_REQUIREMENT_. Look for "pixels" in the listing below. Gather each line that contains it.

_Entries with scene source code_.
--

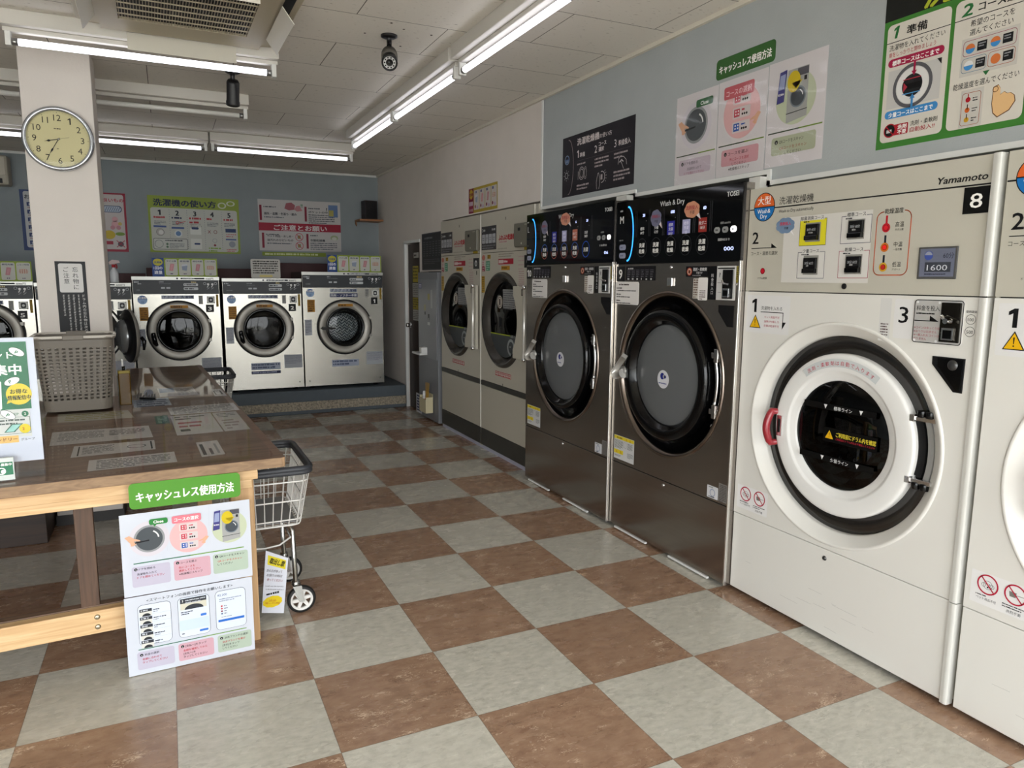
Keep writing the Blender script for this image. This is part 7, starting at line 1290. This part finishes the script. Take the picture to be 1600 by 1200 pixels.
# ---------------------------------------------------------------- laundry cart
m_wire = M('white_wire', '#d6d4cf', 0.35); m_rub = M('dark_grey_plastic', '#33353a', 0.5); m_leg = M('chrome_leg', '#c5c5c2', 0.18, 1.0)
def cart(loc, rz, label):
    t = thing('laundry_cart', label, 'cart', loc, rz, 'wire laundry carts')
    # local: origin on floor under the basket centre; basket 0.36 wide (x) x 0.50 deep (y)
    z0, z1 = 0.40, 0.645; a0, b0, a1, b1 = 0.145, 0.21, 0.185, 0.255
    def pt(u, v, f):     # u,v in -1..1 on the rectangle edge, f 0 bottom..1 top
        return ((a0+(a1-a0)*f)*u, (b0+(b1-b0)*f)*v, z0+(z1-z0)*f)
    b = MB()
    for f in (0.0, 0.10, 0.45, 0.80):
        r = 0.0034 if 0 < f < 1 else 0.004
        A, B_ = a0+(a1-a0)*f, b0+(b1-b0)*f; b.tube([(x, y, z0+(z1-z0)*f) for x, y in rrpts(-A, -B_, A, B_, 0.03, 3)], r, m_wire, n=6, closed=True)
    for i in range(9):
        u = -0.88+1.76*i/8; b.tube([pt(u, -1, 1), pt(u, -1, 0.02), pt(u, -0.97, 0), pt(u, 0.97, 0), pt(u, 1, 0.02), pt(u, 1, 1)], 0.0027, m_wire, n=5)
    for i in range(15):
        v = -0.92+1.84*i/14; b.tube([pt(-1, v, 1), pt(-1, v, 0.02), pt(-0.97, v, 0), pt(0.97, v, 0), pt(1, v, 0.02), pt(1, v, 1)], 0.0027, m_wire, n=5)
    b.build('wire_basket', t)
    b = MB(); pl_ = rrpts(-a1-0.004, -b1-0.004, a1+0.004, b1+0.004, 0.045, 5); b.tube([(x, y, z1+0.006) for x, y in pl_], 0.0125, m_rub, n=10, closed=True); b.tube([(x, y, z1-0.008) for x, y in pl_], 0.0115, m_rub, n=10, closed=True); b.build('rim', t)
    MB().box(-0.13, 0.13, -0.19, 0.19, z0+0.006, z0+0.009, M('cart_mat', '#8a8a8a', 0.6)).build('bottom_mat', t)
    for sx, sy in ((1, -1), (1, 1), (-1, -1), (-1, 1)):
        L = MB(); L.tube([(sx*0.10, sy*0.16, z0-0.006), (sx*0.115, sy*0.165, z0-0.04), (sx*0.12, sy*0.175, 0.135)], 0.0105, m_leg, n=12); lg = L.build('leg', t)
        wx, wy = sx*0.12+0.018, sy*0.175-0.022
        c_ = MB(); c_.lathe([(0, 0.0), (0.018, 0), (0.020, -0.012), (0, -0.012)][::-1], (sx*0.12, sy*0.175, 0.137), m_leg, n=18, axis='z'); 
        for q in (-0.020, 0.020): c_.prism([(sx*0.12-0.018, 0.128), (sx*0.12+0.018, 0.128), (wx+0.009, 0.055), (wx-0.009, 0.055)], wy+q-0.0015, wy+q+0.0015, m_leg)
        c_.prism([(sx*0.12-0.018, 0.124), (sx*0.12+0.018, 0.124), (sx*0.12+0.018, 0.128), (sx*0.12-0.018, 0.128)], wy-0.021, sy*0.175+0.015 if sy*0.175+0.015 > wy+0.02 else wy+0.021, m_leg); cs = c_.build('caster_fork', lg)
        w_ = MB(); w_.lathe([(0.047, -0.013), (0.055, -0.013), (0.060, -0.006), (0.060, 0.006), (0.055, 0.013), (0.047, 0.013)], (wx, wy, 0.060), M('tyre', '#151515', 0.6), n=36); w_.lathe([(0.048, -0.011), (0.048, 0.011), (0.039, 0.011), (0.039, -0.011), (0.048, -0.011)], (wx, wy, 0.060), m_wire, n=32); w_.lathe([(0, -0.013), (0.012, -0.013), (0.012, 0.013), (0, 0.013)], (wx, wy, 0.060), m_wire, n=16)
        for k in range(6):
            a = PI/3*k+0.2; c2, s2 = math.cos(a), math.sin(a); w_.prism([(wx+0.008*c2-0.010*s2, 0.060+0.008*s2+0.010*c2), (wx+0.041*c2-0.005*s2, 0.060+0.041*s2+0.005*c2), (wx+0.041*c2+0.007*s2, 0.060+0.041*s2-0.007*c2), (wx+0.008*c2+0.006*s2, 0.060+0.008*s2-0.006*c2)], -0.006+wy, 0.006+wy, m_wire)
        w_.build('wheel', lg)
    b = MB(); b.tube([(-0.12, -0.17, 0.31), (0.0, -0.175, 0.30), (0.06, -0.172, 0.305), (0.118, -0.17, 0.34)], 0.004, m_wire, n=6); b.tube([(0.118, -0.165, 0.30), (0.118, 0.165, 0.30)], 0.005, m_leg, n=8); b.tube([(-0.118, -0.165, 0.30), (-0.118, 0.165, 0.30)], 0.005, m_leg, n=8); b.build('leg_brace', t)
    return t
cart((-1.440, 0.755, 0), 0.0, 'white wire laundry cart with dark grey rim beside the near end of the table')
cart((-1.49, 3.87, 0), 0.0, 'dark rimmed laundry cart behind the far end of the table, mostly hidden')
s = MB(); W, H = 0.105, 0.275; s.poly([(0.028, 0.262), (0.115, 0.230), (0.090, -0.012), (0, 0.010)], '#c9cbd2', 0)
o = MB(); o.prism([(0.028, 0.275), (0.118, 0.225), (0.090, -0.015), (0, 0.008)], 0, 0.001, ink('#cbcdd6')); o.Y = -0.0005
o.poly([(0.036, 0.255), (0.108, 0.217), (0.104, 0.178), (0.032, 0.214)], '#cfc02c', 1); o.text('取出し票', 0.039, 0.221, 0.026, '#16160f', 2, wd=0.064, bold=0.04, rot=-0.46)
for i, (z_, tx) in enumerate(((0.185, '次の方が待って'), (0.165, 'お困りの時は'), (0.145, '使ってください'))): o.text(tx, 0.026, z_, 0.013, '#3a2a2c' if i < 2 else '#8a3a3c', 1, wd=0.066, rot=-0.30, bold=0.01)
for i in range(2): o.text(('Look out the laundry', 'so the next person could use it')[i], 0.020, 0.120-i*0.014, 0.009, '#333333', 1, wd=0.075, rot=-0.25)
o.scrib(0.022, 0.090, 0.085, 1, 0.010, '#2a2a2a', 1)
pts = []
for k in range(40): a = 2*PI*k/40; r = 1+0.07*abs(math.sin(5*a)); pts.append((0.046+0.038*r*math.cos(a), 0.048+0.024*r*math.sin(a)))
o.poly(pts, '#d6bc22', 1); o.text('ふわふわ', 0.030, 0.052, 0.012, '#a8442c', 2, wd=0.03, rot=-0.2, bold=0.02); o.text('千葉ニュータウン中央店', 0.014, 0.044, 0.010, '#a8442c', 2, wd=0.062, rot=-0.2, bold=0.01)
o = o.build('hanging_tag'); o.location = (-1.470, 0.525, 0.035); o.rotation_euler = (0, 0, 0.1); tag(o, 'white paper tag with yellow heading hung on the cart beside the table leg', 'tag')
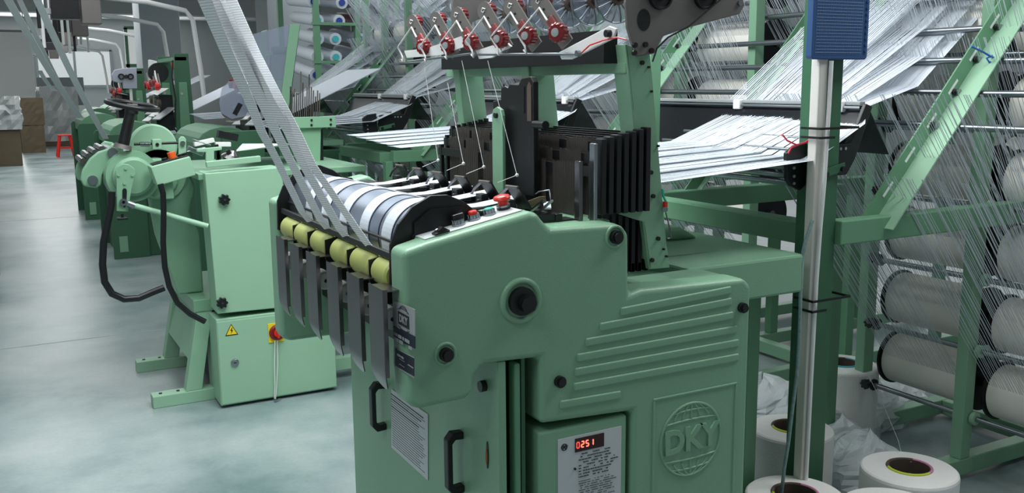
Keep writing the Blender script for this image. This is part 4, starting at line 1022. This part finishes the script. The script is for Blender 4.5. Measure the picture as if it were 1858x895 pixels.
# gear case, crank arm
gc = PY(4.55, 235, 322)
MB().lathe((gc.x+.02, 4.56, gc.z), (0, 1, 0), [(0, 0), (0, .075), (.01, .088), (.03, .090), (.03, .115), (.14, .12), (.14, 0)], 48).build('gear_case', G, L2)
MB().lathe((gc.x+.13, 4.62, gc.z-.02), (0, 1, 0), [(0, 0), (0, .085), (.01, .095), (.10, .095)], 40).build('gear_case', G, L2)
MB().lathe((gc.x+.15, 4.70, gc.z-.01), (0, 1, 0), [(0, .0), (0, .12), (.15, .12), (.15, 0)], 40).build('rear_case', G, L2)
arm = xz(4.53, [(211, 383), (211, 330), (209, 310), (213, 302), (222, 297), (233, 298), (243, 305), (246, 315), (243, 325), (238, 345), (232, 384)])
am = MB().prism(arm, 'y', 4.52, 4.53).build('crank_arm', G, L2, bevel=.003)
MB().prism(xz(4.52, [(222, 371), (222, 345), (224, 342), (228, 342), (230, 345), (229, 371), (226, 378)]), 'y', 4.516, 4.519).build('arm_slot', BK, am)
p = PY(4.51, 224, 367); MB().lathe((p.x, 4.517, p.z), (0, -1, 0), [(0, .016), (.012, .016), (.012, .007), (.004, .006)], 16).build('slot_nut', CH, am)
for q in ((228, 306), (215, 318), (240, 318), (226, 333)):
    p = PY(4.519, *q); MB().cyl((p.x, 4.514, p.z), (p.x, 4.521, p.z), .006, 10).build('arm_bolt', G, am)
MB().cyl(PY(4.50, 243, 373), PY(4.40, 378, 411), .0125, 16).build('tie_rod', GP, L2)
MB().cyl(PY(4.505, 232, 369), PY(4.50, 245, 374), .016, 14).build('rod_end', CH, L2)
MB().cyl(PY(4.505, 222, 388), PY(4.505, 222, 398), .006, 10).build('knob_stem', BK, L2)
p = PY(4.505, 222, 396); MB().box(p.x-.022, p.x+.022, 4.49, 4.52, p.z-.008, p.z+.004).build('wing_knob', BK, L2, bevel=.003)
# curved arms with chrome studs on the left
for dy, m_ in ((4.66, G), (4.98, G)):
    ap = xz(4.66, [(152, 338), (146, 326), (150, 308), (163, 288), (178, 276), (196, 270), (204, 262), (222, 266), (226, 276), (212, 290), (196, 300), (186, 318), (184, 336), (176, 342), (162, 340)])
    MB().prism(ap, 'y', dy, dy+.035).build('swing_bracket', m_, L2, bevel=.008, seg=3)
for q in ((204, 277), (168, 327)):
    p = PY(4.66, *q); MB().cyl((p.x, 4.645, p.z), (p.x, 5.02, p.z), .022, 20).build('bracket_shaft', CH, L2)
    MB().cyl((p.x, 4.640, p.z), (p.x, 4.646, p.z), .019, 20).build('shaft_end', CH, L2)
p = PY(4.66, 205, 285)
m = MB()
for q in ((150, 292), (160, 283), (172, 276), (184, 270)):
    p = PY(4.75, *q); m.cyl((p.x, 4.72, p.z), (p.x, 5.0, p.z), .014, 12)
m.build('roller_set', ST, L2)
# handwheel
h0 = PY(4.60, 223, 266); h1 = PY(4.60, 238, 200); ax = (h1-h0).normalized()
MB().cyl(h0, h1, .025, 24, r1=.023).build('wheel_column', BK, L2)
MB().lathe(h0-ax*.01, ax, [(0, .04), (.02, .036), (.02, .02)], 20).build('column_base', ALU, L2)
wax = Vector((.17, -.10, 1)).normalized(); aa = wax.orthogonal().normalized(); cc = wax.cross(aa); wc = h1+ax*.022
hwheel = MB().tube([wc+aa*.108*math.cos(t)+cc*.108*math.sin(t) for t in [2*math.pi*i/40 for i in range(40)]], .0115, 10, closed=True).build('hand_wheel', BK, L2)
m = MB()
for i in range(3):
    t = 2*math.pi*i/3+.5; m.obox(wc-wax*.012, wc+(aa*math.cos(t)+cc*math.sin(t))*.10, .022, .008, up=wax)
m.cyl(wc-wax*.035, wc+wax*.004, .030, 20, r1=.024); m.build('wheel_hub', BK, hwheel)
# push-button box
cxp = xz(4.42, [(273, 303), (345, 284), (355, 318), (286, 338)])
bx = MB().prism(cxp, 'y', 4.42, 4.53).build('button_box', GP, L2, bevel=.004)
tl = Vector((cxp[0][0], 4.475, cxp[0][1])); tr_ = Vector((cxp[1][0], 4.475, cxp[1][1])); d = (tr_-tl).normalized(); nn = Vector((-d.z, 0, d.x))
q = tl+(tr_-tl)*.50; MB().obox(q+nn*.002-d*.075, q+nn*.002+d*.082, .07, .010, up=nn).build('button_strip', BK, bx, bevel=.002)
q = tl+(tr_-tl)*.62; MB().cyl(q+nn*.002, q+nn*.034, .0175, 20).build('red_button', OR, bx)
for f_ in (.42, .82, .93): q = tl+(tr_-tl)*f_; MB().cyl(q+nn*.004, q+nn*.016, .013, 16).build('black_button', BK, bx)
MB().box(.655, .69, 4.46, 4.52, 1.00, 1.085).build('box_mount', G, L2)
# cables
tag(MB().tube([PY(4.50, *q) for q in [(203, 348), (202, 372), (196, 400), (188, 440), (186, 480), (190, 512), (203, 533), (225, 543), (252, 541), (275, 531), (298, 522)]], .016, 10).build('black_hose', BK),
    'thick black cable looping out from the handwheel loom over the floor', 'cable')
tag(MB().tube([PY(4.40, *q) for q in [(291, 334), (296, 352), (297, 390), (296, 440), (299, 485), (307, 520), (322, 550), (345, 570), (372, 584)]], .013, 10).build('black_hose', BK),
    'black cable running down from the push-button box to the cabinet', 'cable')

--

_WRITTEN RESPONSE_.
Keep writing the Blender script for this image. This is part 7, starting at line 1290. This part finishes the script. Take the picture to be 1600 by 1200 pixels.
Keep writing the Blender script for this image. This is part 4, starting at line 1022. This part finishes the script. The script is for Blender 4.5. Measure the picture as if it were 1858x895 pixels.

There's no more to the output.